● **DATASET EXTRACT**
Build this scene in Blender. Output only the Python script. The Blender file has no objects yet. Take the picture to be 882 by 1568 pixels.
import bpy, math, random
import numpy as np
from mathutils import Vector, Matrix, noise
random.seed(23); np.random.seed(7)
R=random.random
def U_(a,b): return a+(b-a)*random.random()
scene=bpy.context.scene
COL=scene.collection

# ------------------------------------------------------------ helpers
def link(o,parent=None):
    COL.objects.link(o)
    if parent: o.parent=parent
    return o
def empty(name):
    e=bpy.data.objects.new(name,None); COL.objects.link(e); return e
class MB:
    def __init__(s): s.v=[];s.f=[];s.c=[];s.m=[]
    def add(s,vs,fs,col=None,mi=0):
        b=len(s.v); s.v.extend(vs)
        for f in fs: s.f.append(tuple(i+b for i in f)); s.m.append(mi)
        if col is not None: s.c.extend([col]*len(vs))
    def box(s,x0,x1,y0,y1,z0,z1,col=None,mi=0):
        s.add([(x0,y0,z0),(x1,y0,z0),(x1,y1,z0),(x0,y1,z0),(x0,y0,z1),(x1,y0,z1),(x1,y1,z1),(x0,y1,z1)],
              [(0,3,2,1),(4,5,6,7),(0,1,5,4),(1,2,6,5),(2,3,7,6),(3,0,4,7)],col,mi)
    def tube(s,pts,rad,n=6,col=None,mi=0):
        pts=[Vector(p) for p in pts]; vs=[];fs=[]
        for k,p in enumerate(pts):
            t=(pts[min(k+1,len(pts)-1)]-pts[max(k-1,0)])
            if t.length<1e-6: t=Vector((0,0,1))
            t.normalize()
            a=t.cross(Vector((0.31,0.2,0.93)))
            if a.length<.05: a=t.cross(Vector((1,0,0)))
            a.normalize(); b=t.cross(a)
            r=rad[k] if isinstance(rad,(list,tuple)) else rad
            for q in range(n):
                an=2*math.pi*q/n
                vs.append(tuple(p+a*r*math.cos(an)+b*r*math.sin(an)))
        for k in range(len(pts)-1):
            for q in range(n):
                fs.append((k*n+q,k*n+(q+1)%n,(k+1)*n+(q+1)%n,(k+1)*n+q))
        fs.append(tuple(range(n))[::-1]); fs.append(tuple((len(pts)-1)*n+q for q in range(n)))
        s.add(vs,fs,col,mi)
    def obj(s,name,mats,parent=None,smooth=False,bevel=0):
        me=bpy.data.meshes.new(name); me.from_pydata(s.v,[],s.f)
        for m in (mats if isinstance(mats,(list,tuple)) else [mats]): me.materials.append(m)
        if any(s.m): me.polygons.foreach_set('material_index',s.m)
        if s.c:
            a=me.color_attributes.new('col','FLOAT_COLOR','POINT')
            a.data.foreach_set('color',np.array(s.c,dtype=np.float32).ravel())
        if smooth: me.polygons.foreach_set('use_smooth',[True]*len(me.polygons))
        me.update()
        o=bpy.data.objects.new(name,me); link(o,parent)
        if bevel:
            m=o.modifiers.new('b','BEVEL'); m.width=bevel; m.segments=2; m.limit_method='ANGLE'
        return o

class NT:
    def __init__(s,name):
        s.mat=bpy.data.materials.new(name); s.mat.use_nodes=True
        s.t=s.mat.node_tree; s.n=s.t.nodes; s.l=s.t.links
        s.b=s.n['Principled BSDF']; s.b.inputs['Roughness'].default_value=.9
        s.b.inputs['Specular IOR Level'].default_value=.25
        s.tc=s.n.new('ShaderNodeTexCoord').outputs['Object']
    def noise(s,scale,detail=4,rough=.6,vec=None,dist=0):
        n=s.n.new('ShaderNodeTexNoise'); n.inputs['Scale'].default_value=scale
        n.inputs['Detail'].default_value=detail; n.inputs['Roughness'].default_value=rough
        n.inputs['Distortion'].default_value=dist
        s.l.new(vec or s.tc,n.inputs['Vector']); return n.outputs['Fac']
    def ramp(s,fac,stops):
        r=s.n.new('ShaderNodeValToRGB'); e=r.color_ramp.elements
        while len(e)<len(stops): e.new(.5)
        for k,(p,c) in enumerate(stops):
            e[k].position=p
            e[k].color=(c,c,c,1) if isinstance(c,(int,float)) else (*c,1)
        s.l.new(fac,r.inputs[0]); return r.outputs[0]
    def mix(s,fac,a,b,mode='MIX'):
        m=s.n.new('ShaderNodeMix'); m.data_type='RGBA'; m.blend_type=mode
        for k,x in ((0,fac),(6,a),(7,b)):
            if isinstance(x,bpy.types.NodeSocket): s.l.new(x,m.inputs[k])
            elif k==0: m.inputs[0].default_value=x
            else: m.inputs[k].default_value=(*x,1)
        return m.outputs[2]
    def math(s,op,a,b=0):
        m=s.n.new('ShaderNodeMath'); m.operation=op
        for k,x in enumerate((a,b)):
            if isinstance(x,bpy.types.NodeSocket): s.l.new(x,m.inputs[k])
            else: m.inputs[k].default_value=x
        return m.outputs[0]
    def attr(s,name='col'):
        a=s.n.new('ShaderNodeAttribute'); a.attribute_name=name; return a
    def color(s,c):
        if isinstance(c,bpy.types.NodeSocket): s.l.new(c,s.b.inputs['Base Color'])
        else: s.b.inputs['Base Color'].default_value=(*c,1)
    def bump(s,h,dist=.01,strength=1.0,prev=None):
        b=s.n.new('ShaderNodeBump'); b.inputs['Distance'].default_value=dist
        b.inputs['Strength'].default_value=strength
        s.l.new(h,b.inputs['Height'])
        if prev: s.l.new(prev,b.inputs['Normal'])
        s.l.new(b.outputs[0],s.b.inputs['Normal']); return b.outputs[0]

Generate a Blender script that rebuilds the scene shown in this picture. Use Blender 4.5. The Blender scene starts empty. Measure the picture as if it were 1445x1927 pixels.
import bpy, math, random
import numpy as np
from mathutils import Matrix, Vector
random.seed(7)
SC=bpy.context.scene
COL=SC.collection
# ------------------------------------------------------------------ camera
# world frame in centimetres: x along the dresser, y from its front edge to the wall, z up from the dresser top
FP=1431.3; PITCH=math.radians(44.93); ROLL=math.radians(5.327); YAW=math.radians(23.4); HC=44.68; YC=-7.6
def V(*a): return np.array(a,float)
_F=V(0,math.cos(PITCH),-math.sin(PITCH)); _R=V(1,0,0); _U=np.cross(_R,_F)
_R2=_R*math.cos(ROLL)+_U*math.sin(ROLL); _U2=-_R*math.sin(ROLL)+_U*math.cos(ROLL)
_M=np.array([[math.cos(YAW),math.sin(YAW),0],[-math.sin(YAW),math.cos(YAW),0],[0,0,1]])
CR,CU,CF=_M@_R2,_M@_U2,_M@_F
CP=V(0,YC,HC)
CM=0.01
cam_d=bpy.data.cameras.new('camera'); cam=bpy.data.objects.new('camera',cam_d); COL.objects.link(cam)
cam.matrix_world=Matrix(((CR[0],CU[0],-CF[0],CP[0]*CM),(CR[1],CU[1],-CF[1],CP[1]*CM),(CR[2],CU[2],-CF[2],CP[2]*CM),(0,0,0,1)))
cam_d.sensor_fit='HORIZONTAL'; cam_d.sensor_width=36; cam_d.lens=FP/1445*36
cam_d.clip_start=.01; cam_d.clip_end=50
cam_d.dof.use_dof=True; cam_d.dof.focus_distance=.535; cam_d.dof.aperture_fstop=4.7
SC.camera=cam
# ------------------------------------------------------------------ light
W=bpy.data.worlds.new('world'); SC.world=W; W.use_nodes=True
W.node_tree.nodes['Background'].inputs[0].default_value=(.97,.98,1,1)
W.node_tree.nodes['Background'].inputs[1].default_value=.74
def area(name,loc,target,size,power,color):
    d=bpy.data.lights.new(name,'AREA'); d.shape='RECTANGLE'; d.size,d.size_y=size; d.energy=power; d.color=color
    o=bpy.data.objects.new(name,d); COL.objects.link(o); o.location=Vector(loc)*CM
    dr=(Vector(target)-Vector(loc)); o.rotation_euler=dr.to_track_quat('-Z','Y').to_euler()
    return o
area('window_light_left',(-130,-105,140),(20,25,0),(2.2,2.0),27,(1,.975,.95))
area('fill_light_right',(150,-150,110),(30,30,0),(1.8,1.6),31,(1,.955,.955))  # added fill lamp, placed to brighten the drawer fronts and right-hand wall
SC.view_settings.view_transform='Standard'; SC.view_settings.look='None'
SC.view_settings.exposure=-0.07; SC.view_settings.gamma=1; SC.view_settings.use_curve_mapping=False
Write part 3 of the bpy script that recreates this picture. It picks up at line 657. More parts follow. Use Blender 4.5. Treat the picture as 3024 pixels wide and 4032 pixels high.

● **GOAL**
From the entries above, copy every line containing the word "empty".

● **WRITTEN RESPONSE**
def empty(name):
Generate a Blender script that rebuilds the scene shown in this picture. Use Blender 4.5. The Blender scene starts empty. Measure the picture as if it were 1445x1927 pixels.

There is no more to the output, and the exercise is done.